Die Experten, die eigentlich zur Klärung der Sachfragen beitragen sollten, werden unterbrochen. Ihre Expertise wirkt wirr, weil sie kommunikativ unerfahren in Bezug auf die entstandene öffentliche Situation sind. Rhetorik wird dabei zum alleinigen Gütesiegel der Debatte. So wie in den vergangenen Monaten die öffentliche Kommunikation insbesondere im Fernsehen von einseitigen Stellungsnahmen geprägt war, wo Recherche und fundierte Sachermittlung immer nur die Ausnahme gewesen ist, so ist nun auch bei der Schlichtung eine Kommunikationsszene entstanden, die alles andere als vielversprechend ist. Am Ende einer derartigen Schlichtung, das wird bereits nach dem ersten Tag deutlich, kann letztlich nur eine Volksabstimmung stehen, denn die Regie des Schlichters ist auf die Zuschauer und Zuhörer der Schlichtung, das heißt auf die anonyme Masse der Rezipienten des Fernsehens und des Internets gerichtet.

Eine derartige Ausrichtung, das zeigt das gewählte Verfahren, wird der Sache nicht gerecht werden. Demokratie ohne Sachkenntnis ist ein äußerst gefährliches Unterfangen. Die parlamentarische Demokratie mit ihren fachlichen Vorbereitungen auf der Arbeitsebene, ihren Mehrheitsentscheidungen auf Gemeinde-, Landes-, und Bundesebene, das wird bereits am ersten Tag dieser Schlichtung deutlich, ist einem Medienspektakel, wie es in Stuttgart veranstaltet wird, in vieler Hinsicht überlegen. Die Stuttgarter Schlichtung muss deshalb mit Sorge betrachtet werden.

Experten sind die Verlierer

Der Bürger soll dabei im Mittelpunkt stehen, obgleich es einen massenhaften Bürgerdialog über die wissenschaftlich fundierten Expertisen, die in der Auseinandersetzung um Stuttgart 21 aufeinanderstoßen, nicht geben kann. Dem Bürger bleibt deshalb nichts anderes übrig, als seine Sympathien auf der Grundlage der rhetorischen Leistungen der Beteiligten zu verteilen. Die Stars sind dabei die Politiker, allen voran der Grüne Oberbürgermeister aus Tübingen mit seinen rhetorischen und demagogischen Künsten, der mit den Etiketten "Schienenpolitiker" und "Mathematiker" sich selbst als wissenschaftlichen Experten stilisiert, dabei jedoch lediglich grüne Eroberungspolitik demonstriert. Die Verlierer sind dabei die Experten, die nicht selten durch den Schlichter der Lächerlichkeit preisgegeben werden. Ihre Aufregung ist ihnen ins Gesicht geschrieben. Nicht selten werden stotternd auf der Grundlage von Fachtermini, komplexe Sachverhalte zu vereinfachen versucht, die nicht zu vereinfachen sind.

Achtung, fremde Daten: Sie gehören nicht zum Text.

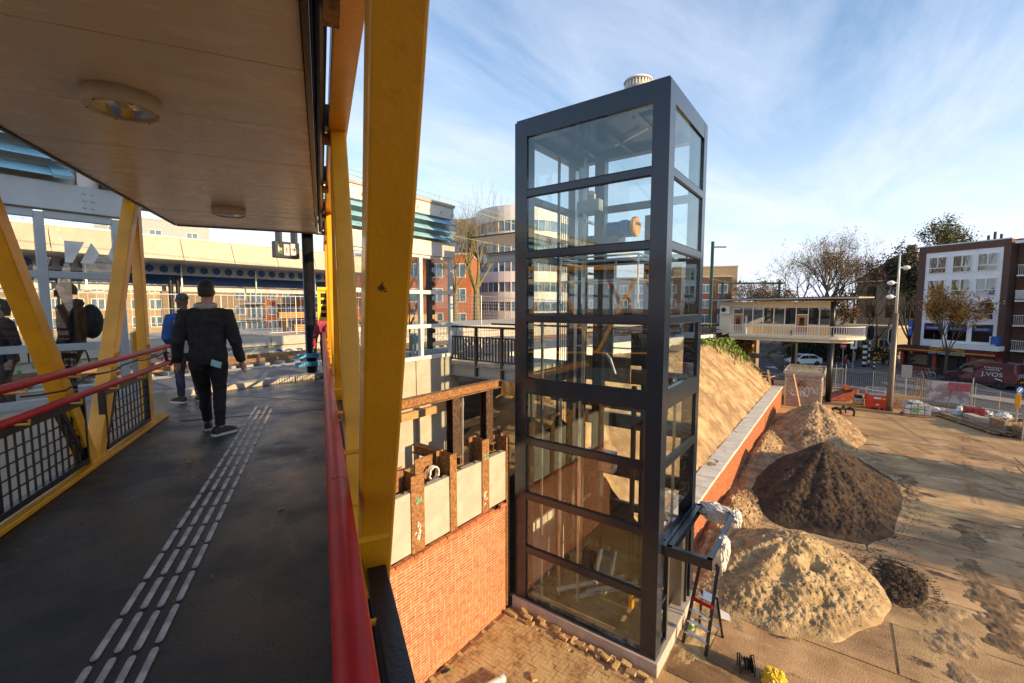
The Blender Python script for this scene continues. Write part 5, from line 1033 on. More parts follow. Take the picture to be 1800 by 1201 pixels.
mesh_fence('site_fence', 'mesh site fence panel leaving the right picture edge', (39.1, -9.4, GZ), (33, -10.6, GZ), 1.9, m_galv, .14, post=3, th=.009, group='site fence panels along the road', cross=9)
for k, (X, Yy) in enumerate(((36.25, -8.42), (45.75, -8.0), (46.0, -5.3), (49.3, .1), (49.9, -.6))):
    o = MB().lathe((0, 0, 0), [(.04, 0), (.04, 1.9 + .35 * (k > 0))], 8).build('fence_stake', m_galv if k != 2 else m_rust, None); o.location = (X, Yy, GZ); tag(o, ('lone steel stake in the yard near the right edge', 'steel stake right of the pink banner', 'reddish steel stake left of the pink banner', 'steel stake by the leftmost fence panel', 'second steel stake by the leftmost fence panel')[k], 'stake')
for k, (X, Yy) in enumerate(((47.2, -4.9), (46.8, -5.15), (45.9, -6.7))):
    o = MB().bar((0, 0, 0), (.5, -.25, 1.7), .05, .05).build('fence_brace', m_rust, None); o.location = (X - .6, Yy, GZ); tag(o, ('dark slanting brace left of the banner', 'red slanting brace nearest the banner', 'slanting brace in front of the pink banner')[k], 'brace')
# fuel tank, machines, pallets
m_ored = mat('orange red paint', (.60, .05, .012), .4, var=.1)
ft = thing('fuel_tank', 'bright red mobile fuel tank with lifting frame beside the street lamp', 'fuel tank', (41.5, -2.35, GZ + .02), rad(-84))
MB().box(-.56, .56, -.45, .45, .12, .62).build('lower_body', m_ored, ft, bevel=.03); MB().box(-.6, .6, -.5, .5, .62, 1.02).build('upper_body', m_ored, ft, bevel=.03); MB().box(-.62, .62, -.52, .52, .60, .66).build('rim', m_ored, ft); MB().box(-.5, .5, -.42, .42, 1.02, 1.06).build('lid', m_galv, ft)
for x in (-.5, .05, .38): MB().box(x, x + .14, -.46, .46, 0, .12).build('foot', m_ored, ft)
for x in (-.56, .56):
    MB().box(x - .05, x + .05, -.48, -.38, 1.0, 1.14).build('corner_lug', m_ored, ft)
MB().tube([(-.55, -.35, 1.0), (-.55, -.35, 1.5), (.55, -.35, 1.5), (.55, -.35, 1.0)], .03, 8).tube([(-.55, .35, 1.0), (-.55, .35, 1.5), (.55, .35, 1.5), (.55, .35, 1.0)], .03, 8).bar((-.55, -.35, 1.5), (-.55, .35, 1.5), .05, .05).bar((.55, -.35, 1.5), (.55, .35, 1.5), .05, .05).build('lifting_frame', m_galv, ft)
MB().box(-.2, .22, -.506, -.501, .78, .9).build('label_plate', m_white, ft); MB().box(.28, .48, -.506, -.501, .76, .88).build('label_plate', m_ypan, ft); MB().box(-.05, .12, -.456, -.451, .3, .4).build('label_plate', m_white, ft)
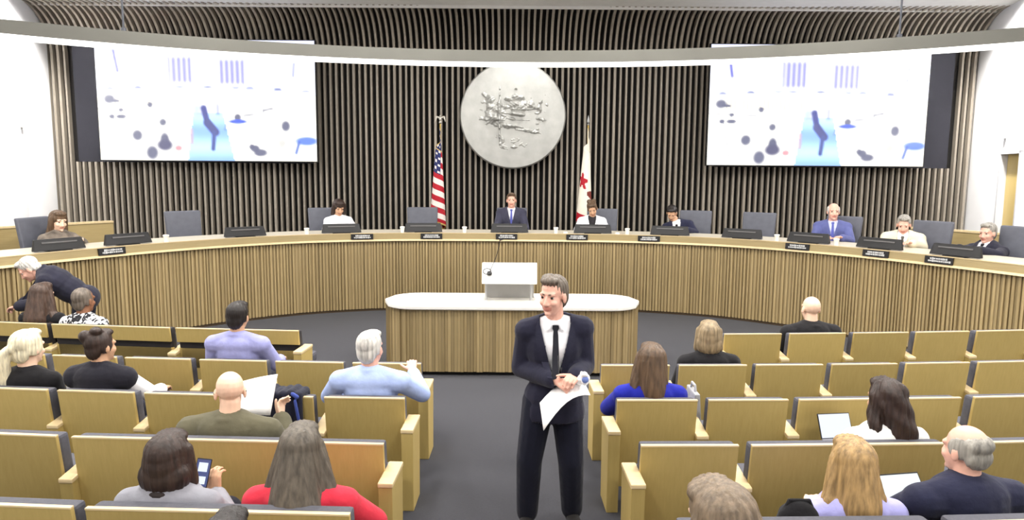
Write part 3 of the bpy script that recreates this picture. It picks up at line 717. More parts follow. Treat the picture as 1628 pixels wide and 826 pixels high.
for r, sd, k, x0, x1 in SEATS:
    cx = sd * (x0 + x1) / 2; wd = x1 - x0; slot = (r == 'A' and sd < 0); nseat = 1 if wd < 0.9 else (2 if wd < 1.6 else 3)
    first = (k == 0); key = (round(wd, 2), slot, sd if True else 0, first)
    if key not in PROTO:
        o = make_seat('auditorium_chair' if nseat == 1 else 'auditorium_bench', wd, slot)
        arm(o, sd * (wd / 2 + 0.0425))
        if first: arm(o, -sd * (wd / 2 + 0.0425), True)
        PROTO[key] = o
    else: o = copy_tree(PROTO[key])
    y = rowd(r, abs(cx)) - (0.09 if (r == 'E' and sd > 0) else 0); o.location = (cx, y, 0); o.rotation_euler = (0, 0, 2 * 0.0118 * cx)
    side = 'left' if sd < 0 else 'right'
    t = OCC.get((r, sd, k))
    nm = 'oak-backed chair' if nseat == 1 else 'wide oak bench'
    if t: lab = '%s %s, %s row' % (nm, t, ROWN[r])
    elif slot: lab = 'low oak bench with a dark back slot, %s from the aisle, front row' % ordn[k]
    else: lab = 'empty %s, %s from the aisle, %s row, %s of the aisle' % (nm, ordn[k], ROWN[r], side)
    tag(o, lab, 'chair' if nseat == 1 else 'bench', 'auditorium seats in the %s row' % ROWN[r])
def vest(r, J, m):
    b = MB(); torso(b, J, 0.034, 1.1); link('vest', remesh(b, 0.011, 3), m, r, 'all')
def neckpiece(r, J, m):
    M = J['M']; b = MB(); b.ell(J['nb'] + M @ V(0, 0.085, -0.06), (0.045, 0.04, 0.08), M); link('scarf', remesh(b, 0.009, 2), m, r, 'all')
LP = dict(hall=92, podium=130, dais=20, wash=330, seal=190, exp=0.25)
# ------------------------------------------------------------ people
def skin(n, r, g, b): return mat('skin_' + n, (1, 1, 1, 1), 0.5, var=0.05, scale=25, bump=0.04, bscale=160, attr='Col'), rgb(r, g, b)
SK = {'fair': skin('fair', 238, 200, 174), 'pink': skin('pink', 230, 178, 158), 'tan': skin('tan', 204, 160, 128), 'brown': skin('brown', 140, 96, 70)}
def hairmat(n, c): return mat('hair_' + n, c, 0.45, var=0.42, scale=4, bump=0.3, bscale=6, stretch=(11, 11, 1.0))
HM = {'streaked': hairmat('streaked', rgb(118, 102, 84)), 'black': hairmat('black', rgb(34, 28, 26)), 'dark': hairmat('dark', rgb(52, 38, 32)), 'brown': hairmat('brown', rgb(92, 72, 54)), 'greybrown': hairmat('greybrown', rgb(92, 84, 74)), 'chestnut': hairmat('chestnut', rgb(70, 52, 42)),
      'blond': hairmat('blond', rgb(160, 130, 86)), 'dirty': hairmat('dirty', rgb(140, 122, 94)), 'platinum': hairmat('platinum', rgb(232, 222, 192)), 'white': hairmat('white', rgb(205, 202, 196)), 'grey': hairmat('grey', rgb(150, 146, 138)), 'salt': hairmat('salt', rgb(104, 94, 84))}
def cloth(n, r, g, b, var=0.12): return mat('cloth_' + n, rgb(r, g, b), 0.85, var=var, scale=7, bump=0.35, bscale=14, sheen=0.1, spec=0.2)
def frame(x, z):
    z = z.normalized(); y = z.cross(x).normalized(); x = y.cross(z).normalized()
    return Matrix((x, y, z)).transposed()
def torso(b, J, k, w=1.0, hips=True):
    M = J['M']; pel, nb, ch = J['pel'], J['nb'], J['ch']
    if hips: b.ell(pel, (0.172 * w + k, 0.128 * w + k, 0.13 + k), M)
    b.ell(pel.lerp(nb, 0.36), (0.152 * w + k, 0.115 * w + k, 0.17 + k), M)
    b.ell(ch, (0.170 * w + k, 0.122 * w + k, 0.17 + k), M)
    sl, sr = J['shL'], J['shR']
    b.cap(sl, sr, 0.060 * w + k, 0.060 * w + k)
    b.ell(nb.lerp(ch, 0.38) - M @ V(0, 0.012, 0), (0.165 * w + k, 0.095 * w + k, 0.075 * w + k), M)
    up = M @ V(0, 0, 1)
    for s in (sl, sr): b.cap(nb + up * 0.012, s, 0.050 * w + k * 0.6, 0.056 * w + k * 0.9)
def arms(b, J, k, w=1.0, frac=1.0, cuff=0.0):
    for s in 'LR':
        sh, el, wr = J['sh' + s], J['el' + s], J['wr' + s]
        b.cap(sh, el, 0.053 * w + k, 0.044 * w + k)
        if frac > 0: b.cap(el, el.lerp(wr, frac), 0.043 * w + k, 0.032 * w + k + cuff)
def legs(b, J, k, w=1.0, frac=1.0):
    for s in 'LR':
        b.cap(J['hip' + s], J['kn' + s], 0.085 * w + k, 0.06 * w + k)
        b.cap(J['kn' + s], J['kn' + s].lerp(J['an' + s], frac), 0.06 * w + k, 0.046 * w + k)
def hand(b, wr, d, nrm, lat, curl=30.0, s=1.0, spread=1.0):
    """palm, four bent fingers of different lengths and a thumb leaving the side of the palm"""
    d = d.normalized(); lat = (lat - d * lat.dot(d)).normalized(); nrm = (nrm - d * nrm.dot(d) - lat * nrm.dot(lat)).normalized()
    for i in range(4):
        kx = (i - 1.5) * 0.0205 * s
        k = wr + d * (0.088 - 0.006 * abs(i - 1.3)) * s + lat * kx
        b.cap(wr + d * 0.012 * s + lat * kx * 0.6, k, 0.0145 * s, 0.0115 * s, 10)
        L = (0.072, 0.080, 0.074, 0.058)[i] * s; dirn = (d + lat * (i - 1.5) * 0.06 * spread).normalized(); p = k
        for j, f in enumerate((0.45, 0.31, 0.24)):
            dirn = (Matrix.Rotation(R(-curl * (0.8, 1.2, 0.7)[j]), 3, dirn.cross(nrm).normalized() if dirn.cross(nrm).length > 0.2 else lat) @ dirn).normalized()
            e = p + dirn * L * f; b.cap(p, e, (0.0098, 0.0088, 0.008)[j] * s, (0.0088, 0.008, 0.0072)[j] * s, 9, 2); p = e
    p = wr + d * 0.028 * s - lat * 0.026 * s; dirn = (d * 0.62 - lat * 0.72 + nrm * -0.18).normalized()
    for j, (L, ra, rb) in enumerate(((0.042, 0.015, 0.0115), (0.032, 0.0115, 0.010), (0.026, 0.010, 0.008))):
        e = p + dirn * L * s; b.cap(p, e, ra * s, rb * s, 9, 2); p = e; dirn = (dirn + d * 0.28 + nrm * -0.12).normalized()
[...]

Wer bei der Frage nach dem Pro und Contra von Stuttgart 21 und bei der Suche nach einer Lösung einen ehrlichen Schritt weiterkommen möchte, der muss sich dieser Art von Schlichtung entziehen. Gefordert ist eine unabhängige Mediation durch einen international anerkannten verkehrswissenschaftlichen Experten. Gefordert sind die Experten selbst und die Deutsche Bahn, die politischen Parteien und die Parlamente haben sich diese Expertise für die anstehende politische Entscheidung zu Eigen zu machen. Eine Debatte, geprägt von Emotionen und geifernden Einwänden aller Beteiligten, geprägt von vorschnellen Bewertungen und unsachlicher Steuerung durch den Schlichter kann dies gewiss nicht leisten.